La bonne fortune des entrepreneurs de foi  devrait davantage être mise en rapport avec la quête généralisée de solutions spirituelles.  En effet, nombre de citoyens croient qu’il existe d’une part un primat du spirituel sur le matériel et de ce fait certaines difficultés matérielles s’originent dans l’immatériel et d’autre part que nombre de difficultés auxquelles ils sont confrontés sont de nature immatérielles. Cette croyance alimente un imaginaire du soupçon en vertu duquel, nos réussites et nos déconvenues sont le fait des forces extérieures et invisibles, dont l’action sert souvent l’intérêt de celui ou ceux qui nous en veulent (quand il s’agit de mauvaise fortune). La bonne fortune du voisin est suspecte, notre malheur trouve à s’expliquer par l’action d’un oncle, d’une tante d’un collègue qui ne nous veut pas du bien. Cet imaginaire du soupçon s’inscrit dans un horizon culturel de malveillance généralisée.

Les camerounais exècrent le succès des autres et travaillent souvent activement à leur échec. Le bonheur du voisin est un coup de poignard que nous recevons en plein cœur. Nos prières vont plutôt à ce qu’il rencontre malheur en chemin, ainsi, nous irons du bout des lèvres compatir avec lui, tout en dissimulant mal notre contentement. Bien plus, nous agissons activement à construire les obstacles qui consacreront l’échec de l’autre. Nous ne travaillons pas activement pour notre succès, mais nous mettons notre ingéniosité à tromper, duper, abuser, le fameux ‘’erreur for mboutoukou, na dame for ndoss’’ de Lapiro de mbanga a supplanté chez nous la maxime kantienne qui dispose que nous agissions vis-à-vis de l’autre afin que la maxime  de notre action soit érigée en maxime universelle.

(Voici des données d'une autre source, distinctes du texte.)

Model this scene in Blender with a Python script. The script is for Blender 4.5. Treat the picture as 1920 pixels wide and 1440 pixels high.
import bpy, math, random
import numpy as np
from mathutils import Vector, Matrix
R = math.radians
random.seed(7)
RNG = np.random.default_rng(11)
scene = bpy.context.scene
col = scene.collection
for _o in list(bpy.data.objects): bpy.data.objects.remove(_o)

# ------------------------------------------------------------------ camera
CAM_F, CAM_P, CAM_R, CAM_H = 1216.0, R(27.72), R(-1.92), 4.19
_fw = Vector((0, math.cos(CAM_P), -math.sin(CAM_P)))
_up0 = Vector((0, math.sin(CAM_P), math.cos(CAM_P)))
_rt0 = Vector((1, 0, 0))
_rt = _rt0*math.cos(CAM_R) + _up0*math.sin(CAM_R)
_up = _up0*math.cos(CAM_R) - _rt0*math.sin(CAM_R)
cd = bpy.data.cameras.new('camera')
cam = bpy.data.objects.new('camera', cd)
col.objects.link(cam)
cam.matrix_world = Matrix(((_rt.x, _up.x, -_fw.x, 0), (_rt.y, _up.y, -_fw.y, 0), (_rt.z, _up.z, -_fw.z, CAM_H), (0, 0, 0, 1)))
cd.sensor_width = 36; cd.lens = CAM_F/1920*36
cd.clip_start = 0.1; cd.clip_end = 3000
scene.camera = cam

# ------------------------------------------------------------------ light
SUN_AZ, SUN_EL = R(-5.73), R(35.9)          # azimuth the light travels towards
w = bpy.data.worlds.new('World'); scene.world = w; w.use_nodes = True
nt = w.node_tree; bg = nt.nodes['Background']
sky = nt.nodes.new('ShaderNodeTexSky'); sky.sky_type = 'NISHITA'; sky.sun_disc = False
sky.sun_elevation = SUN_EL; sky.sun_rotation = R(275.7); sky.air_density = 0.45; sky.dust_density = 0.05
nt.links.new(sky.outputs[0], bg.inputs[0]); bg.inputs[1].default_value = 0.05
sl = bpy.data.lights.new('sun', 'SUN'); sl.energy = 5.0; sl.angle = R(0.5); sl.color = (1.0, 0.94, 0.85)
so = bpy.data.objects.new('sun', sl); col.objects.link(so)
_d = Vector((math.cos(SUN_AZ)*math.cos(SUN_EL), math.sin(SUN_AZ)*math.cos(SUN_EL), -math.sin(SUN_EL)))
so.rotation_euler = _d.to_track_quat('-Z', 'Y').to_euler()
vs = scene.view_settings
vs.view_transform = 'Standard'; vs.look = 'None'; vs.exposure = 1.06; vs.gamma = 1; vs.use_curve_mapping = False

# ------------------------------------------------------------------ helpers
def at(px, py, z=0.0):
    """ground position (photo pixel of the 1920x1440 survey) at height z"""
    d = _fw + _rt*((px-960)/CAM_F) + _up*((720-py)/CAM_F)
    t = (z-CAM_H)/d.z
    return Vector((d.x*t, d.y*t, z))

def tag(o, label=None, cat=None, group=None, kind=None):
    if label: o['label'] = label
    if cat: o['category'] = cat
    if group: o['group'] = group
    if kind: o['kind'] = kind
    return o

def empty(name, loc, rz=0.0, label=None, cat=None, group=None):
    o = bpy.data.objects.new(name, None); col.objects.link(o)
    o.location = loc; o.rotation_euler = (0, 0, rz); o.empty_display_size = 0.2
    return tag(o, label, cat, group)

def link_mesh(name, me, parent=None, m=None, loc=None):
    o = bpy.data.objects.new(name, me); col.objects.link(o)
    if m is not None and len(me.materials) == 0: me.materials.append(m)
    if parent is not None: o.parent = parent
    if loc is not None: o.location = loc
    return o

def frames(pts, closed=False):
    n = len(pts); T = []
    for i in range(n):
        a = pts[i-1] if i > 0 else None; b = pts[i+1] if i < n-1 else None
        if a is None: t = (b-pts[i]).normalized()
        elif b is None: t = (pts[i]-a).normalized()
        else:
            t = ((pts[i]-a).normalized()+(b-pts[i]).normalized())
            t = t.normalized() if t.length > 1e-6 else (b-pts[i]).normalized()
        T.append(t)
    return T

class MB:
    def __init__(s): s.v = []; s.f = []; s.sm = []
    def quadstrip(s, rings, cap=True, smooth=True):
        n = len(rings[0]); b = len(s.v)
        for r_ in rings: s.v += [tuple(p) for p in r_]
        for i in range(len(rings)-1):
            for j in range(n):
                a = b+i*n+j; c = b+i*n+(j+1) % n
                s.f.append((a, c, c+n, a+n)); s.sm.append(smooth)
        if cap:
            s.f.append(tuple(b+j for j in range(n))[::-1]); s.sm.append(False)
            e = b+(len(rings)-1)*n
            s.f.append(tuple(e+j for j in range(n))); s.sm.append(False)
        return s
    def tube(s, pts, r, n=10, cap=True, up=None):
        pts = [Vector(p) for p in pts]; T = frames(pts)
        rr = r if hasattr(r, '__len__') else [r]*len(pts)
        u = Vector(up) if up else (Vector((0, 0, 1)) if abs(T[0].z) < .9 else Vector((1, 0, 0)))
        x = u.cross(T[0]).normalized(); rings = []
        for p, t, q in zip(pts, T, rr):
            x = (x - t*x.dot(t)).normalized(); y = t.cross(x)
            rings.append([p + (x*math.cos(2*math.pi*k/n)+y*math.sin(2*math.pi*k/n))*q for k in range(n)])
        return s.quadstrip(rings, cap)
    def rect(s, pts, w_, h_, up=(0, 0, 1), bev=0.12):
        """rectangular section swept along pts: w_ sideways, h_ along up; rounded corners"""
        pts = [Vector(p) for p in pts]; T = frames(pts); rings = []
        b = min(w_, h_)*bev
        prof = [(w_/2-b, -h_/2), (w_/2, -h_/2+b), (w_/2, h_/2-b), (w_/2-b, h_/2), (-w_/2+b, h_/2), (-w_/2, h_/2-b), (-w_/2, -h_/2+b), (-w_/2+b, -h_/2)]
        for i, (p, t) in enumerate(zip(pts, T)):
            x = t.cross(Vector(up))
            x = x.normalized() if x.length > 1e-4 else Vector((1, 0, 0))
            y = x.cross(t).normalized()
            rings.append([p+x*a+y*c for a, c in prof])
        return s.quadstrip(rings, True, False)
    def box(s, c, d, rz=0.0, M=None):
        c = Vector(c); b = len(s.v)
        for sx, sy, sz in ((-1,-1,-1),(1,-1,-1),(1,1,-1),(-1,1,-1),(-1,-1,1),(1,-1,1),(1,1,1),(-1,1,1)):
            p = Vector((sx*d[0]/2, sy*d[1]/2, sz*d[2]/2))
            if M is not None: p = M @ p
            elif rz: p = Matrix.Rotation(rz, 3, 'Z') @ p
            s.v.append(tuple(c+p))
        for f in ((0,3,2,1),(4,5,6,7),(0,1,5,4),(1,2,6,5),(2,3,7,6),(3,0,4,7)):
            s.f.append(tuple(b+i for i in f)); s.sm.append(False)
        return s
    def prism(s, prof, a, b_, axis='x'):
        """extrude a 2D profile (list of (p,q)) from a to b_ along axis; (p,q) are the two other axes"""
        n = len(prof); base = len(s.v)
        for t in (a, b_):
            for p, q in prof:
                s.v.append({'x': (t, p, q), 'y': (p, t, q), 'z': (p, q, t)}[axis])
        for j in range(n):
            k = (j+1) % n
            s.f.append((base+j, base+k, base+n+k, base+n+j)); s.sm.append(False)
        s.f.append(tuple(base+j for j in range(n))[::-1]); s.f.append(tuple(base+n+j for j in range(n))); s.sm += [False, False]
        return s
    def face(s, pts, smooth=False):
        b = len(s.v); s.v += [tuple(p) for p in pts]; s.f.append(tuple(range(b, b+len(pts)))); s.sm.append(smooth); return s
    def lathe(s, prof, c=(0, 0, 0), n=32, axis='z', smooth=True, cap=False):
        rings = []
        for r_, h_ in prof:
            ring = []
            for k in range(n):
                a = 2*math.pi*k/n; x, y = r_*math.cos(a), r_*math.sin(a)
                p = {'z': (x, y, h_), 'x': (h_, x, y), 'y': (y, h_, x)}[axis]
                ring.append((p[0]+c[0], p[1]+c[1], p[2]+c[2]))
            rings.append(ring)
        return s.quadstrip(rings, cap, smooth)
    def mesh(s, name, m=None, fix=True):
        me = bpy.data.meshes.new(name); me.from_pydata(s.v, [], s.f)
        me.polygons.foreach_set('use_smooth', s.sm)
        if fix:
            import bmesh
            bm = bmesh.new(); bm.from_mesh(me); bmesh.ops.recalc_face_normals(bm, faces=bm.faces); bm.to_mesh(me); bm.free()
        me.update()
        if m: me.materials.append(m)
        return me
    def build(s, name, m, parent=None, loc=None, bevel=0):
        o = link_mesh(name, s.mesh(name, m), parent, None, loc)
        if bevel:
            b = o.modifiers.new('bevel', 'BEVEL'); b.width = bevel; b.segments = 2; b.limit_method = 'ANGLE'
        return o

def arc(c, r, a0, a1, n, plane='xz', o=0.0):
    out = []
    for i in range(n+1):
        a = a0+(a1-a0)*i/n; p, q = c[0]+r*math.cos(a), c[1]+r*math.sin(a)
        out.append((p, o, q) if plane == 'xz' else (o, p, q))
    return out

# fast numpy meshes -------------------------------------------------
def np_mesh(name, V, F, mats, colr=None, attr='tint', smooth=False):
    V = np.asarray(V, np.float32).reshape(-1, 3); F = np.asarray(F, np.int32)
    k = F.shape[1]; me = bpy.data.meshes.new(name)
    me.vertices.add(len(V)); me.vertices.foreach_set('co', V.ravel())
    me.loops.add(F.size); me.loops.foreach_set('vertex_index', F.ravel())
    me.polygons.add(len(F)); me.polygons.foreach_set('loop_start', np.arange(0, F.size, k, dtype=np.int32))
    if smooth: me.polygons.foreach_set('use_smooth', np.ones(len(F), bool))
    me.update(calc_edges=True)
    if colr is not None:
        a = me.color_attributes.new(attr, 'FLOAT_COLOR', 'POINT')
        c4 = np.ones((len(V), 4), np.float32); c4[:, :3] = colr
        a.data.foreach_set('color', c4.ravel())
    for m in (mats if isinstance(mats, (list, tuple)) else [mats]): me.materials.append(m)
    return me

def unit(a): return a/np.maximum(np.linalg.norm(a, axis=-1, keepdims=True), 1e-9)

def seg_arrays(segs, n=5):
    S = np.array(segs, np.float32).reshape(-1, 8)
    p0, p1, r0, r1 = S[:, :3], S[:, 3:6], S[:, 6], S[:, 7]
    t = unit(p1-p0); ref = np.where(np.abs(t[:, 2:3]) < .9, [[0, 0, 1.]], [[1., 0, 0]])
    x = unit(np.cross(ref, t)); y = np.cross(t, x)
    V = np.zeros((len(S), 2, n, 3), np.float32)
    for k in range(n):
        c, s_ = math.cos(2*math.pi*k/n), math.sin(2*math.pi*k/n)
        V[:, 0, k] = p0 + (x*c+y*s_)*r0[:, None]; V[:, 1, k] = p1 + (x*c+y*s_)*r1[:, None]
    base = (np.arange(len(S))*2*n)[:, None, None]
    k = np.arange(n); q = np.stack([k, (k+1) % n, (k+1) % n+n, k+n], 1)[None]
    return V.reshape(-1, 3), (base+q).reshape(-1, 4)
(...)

Dans une société de malveillance généralisée, la suspicion nous conduit naturellement à rechercher les causes invisibles des actions visibles. On veut connaître celui qui nous en veut, le responsable de notre échec, de notre stagnation, de nos insomnies. Mais, il ne suffit pas de le savoir, il faut aussi conjurer l’action de forces négatives en leur opposant des forces positives. Il faut même s’en prémunir car autrui est ton malveillant potentiel. C’est dans le nœud de cette demande sociale que se trouve la bonne fortune des entrepreneurs de foi dont Kanguka représente la version chrétienne. Les entrepreneurs animistes feront cependant difficilement foule, car n’avouons pas y recourir. Personne ne prendra le risque d’aller à un rassemblement d’adeptes d’Ivana chef d’etat, mais ils seront nombreux à solliciter ses services sur ses différentes plateformes sociales mezzo voce.